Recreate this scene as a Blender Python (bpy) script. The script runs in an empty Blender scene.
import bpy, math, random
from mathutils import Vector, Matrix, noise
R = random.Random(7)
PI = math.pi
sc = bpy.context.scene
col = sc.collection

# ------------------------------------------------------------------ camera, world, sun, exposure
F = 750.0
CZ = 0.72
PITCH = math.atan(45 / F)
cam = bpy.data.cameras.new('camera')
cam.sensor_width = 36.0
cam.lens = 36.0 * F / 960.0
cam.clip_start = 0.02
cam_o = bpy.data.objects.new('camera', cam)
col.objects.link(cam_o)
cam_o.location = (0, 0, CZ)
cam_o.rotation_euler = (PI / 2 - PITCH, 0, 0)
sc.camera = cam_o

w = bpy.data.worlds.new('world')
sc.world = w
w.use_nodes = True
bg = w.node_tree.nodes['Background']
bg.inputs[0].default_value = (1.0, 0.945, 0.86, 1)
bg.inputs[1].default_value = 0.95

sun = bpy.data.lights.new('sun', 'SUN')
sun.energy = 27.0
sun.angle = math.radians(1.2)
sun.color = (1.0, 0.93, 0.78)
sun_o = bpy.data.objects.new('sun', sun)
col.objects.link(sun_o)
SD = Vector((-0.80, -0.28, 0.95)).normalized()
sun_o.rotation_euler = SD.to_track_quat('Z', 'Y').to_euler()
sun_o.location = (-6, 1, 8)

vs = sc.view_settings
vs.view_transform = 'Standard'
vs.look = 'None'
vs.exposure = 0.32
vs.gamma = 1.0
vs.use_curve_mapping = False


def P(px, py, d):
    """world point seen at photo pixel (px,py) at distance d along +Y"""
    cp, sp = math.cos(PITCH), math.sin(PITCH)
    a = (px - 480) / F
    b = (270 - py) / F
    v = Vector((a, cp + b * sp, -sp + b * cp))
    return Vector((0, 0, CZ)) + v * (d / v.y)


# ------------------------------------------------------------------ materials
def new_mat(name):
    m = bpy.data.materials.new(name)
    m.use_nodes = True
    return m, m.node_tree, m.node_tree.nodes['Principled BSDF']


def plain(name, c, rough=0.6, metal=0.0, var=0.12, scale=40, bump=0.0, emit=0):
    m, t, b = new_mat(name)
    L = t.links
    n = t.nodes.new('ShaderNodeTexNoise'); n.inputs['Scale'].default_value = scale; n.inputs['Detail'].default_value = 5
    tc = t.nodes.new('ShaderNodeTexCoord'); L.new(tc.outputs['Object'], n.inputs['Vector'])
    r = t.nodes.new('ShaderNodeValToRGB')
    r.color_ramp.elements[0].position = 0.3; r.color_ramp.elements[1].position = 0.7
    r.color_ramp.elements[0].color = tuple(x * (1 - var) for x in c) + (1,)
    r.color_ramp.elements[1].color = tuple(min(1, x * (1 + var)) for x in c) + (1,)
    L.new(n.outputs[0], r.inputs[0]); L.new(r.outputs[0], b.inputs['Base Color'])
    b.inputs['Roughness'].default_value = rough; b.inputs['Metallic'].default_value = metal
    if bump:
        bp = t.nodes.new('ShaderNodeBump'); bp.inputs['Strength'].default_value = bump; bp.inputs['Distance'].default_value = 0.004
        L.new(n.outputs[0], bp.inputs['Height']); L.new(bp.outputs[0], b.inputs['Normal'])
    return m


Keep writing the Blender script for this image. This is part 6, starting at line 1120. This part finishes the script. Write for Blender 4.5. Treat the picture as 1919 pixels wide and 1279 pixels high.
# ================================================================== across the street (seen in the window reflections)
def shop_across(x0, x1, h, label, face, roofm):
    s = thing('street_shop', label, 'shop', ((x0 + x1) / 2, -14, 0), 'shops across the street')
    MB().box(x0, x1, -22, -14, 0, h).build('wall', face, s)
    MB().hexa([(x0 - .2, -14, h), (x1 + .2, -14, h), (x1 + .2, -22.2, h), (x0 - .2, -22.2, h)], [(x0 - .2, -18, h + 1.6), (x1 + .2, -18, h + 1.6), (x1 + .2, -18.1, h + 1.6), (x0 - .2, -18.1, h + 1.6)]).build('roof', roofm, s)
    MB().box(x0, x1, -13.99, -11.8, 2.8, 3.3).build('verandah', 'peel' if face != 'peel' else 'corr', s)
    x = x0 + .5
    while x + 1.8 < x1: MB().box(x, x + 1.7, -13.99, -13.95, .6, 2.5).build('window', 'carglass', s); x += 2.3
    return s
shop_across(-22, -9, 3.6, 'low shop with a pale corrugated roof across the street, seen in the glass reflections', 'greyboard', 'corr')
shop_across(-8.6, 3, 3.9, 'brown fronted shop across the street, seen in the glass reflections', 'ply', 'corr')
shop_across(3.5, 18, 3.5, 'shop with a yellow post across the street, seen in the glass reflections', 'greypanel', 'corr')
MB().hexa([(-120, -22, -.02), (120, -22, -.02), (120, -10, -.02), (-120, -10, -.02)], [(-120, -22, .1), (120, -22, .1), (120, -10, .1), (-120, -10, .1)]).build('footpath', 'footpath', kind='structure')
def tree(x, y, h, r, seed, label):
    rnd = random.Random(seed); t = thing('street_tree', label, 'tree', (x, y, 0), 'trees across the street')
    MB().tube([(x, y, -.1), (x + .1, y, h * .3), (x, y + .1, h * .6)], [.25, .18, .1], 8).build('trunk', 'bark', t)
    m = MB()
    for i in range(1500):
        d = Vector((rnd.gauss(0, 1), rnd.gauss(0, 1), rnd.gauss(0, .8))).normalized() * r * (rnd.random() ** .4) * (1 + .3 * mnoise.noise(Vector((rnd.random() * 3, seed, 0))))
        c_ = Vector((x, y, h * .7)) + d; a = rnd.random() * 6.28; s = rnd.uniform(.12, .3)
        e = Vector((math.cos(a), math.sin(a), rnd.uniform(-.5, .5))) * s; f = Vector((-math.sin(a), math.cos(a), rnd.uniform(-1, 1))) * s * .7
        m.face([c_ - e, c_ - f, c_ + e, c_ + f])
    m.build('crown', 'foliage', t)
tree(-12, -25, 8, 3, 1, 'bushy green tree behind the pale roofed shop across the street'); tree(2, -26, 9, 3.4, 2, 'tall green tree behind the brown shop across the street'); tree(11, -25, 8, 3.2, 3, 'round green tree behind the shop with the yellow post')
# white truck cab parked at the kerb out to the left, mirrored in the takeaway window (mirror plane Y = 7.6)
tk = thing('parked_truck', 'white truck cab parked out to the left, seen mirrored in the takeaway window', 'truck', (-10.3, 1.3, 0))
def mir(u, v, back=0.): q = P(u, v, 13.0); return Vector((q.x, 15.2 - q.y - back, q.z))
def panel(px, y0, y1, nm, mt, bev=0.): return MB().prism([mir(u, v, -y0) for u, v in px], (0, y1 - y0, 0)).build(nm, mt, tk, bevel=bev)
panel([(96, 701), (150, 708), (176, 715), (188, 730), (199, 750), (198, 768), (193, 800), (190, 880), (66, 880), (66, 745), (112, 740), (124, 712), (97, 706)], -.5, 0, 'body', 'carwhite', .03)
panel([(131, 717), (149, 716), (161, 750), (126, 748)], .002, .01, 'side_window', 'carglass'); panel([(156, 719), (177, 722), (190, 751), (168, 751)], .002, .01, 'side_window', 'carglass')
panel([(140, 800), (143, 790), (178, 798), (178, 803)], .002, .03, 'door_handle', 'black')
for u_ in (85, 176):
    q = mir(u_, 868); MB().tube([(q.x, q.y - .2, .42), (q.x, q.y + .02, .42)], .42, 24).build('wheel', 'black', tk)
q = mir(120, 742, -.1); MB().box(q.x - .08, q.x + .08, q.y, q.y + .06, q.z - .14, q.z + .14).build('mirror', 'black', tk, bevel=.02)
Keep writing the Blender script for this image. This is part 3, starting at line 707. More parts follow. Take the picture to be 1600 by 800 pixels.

---*---

§ **YOUR OBJECTIVE**:
Pick out all lines containing the string "scene".

§ **REPLY TO THE EXERCISE**:
Recreate this scene as a Blender Python (bpy) script. The script runs in an empty Blender scene.
sc = bpy.context.scene